A "little" biased, not surprising really but then how many people really understand economics. Oh btw. AI is a threat to workers around the WHOLE world and I’m fairly confident moreso in China.
Amazing what being on LSD does to authors and commenters.
I typically give high marks to AT, particularly regarding economic issues, but this article is ridiculous. Trump can (and obviously does) talk all kinds of smack all the time, but that will have no influence over Powell and the FED.
As long as the US Dollar remains as the world’s reserve currency, Trump cannot escape the huge trade deficits. This is obvious that the problem of trade deficit for the US is systemic and structural and not due to " unfair " trade practices by China , Europe and others when the US is having trade deficits with more than a hundred countries for over 20 years. this is the " Triffin Dilemma."
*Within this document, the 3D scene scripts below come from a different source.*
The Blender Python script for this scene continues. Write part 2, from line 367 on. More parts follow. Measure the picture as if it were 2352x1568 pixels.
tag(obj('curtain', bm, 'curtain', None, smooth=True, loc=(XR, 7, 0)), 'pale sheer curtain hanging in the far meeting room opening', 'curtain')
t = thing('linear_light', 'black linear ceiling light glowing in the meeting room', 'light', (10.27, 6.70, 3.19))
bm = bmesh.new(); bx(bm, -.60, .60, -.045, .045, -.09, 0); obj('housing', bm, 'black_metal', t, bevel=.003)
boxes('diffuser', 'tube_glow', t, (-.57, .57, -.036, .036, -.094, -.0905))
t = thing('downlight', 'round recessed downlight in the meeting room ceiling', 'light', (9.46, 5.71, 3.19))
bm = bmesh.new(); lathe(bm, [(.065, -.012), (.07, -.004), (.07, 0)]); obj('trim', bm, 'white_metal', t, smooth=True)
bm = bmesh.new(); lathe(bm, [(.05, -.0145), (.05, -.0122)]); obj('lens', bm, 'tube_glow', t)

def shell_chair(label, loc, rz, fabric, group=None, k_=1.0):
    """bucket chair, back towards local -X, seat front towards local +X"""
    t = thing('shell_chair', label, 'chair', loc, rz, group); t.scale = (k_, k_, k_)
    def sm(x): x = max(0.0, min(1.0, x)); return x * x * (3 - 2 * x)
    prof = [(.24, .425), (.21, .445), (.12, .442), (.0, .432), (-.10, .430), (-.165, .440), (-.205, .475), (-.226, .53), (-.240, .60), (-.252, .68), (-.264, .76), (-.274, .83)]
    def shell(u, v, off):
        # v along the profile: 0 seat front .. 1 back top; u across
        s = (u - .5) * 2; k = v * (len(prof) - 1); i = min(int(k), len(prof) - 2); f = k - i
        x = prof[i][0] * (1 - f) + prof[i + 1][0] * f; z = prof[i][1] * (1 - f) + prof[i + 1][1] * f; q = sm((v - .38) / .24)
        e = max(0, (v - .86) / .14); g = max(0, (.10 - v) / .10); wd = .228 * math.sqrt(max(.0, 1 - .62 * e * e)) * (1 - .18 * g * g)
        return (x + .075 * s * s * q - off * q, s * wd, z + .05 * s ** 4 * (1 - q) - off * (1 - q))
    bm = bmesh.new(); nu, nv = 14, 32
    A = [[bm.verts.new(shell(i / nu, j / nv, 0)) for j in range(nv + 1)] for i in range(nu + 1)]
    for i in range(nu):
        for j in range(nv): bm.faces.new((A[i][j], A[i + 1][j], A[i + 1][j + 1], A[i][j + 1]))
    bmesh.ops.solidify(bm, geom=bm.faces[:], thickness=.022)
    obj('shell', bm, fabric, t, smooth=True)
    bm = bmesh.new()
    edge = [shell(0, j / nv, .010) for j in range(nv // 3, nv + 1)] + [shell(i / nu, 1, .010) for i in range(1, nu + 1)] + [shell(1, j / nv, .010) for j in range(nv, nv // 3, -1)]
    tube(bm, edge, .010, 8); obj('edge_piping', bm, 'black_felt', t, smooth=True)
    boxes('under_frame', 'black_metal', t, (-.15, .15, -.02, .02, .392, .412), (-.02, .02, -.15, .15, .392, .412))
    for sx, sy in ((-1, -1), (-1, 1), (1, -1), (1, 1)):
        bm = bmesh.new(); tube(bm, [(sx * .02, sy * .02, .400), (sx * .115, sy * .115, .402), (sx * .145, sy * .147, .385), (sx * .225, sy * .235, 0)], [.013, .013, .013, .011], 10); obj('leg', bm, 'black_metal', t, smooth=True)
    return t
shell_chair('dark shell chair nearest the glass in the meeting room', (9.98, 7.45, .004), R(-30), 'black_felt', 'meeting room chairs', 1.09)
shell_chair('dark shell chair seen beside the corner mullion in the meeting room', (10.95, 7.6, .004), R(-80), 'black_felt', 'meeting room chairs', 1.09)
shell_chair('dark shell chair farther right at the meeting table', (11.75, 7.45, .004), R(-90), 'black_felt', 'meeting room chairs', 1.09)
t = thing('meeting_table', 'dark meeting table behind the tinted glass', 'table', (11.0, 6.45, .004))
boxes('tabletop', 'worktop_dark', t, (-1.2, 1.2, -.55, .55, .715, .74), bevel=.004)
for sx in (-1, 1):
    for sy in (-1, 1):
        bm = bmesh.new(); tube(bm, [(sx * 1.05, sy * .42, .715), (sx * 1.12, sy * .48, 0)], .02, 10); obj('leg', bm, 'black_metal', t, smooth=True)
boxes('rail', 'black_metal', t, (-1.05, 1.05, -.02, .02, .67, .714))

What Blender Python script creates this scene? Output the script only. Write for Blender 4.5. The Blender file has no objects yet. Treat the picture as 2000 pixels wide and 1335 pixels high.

Navarro’s and others’ visceral hatred for China has blinded them to this economic law or they maybe aware of it but refuses to propagate it to protect the privilege of the US Dollar as reserve currency.
As in all dealings with foreign countries, the US practices an extraordinary degree of dishonesty, gangsterism, breaking of agreements and playing the victim.
Interesting. ☺
I think the US is digging it’s own grave. Trump is now starting a trade war by unilaterally imposing tariffs on its biggest trading partners. Remember America First – also means America Stand Alone.
So far everyone has viewed the US as a benevolent power, who despite having a muddle-headed democracy is still a reliable friend in time of needs. But now Trump is showing us that US is a tyrant and wants to further it’s own economic interest at the expense of it’s biggest trading partners. Trump is basically starting a fight with everybody at the same time. Guess what happens when a rhinocerous charge into a pack of hyenas? The outcome is less then certain I can guarantee you.
" What Trump misses is how much Washington benefits from top-dog status. It means the dollar isn’t subject to the normal rules."
This was the exact reason why the empire was furious and blowing steam when china proposed replacing the dollar with "Special Drawing Rights" to the IMF years ago.
The same logic is happening in the trade war right now. The empire no longer want to recognise china’s status as a developing nation and demand that china trade on an equal developed nation status. At the same time, it (together with the EU) refused to grant china market economy status which was a precondition to china joining the WTO.
So, after getting and gorging on their share of the pie, they now want to gorge on china’s share.
Sigh… some people still don’t believe that the law of gravity.
The US dollar hegemony does have an alternative. I doubt if the US government wants to give up its exhorbitant privilege, however even though our trade deficit is part and parcel as to why. To wit: John Maynard Keynes proposed at the end of WW II that the world develop a world trading currency in lieu of the US dollar. He named it Bancor. It was to be backed by a basket of commodities so as to prevent speculation of just one commodity such as gold. The US was the top dog economically, militarily and politically at the time and wanted to remain there so they at Bretton Woods tabled Keynes’ excellent idea and ramrodded King Dollar.
Today, the US lives with its folly and the ROW is dependent upon King Dollar for over 60% of world trade.
The US keeps telegraphing that they don’t want to be the top dog. They are doing everything they can to change the status quo and make the whole world hate them. But they created this system and could not get out of the hole they have dug themselves into.
I usually agree with William but here his obvious dislike of Trump clouds his judgment. The US has been running a trading deficit for decades and is unable to get its ever increasing national debt under control. It has surrendered its leading position as a tech exporter to China. It relies on East Asia for much of the chips used by US manufacturers.
How much debt can the US carry before it becomes unsustainable? If it can print all the dollars it wants or need, why doesn’t it print enough dollars to make everyone in the US a millionaire? Because global financial markets wouldn’t stand for it.
We may not like Trump or his "solutions" but he is the result, not the cause, of the problems confronting the US.
http://www.atimes.com/trump-is-first-president-to-treat-china-as-equal/
Mr Pesek, is a loser and a Trump hater———–mid way through this garbage I stopped reading!!
The hegemon empire is crumbling from internal disorder and lack of capability like all empires in history.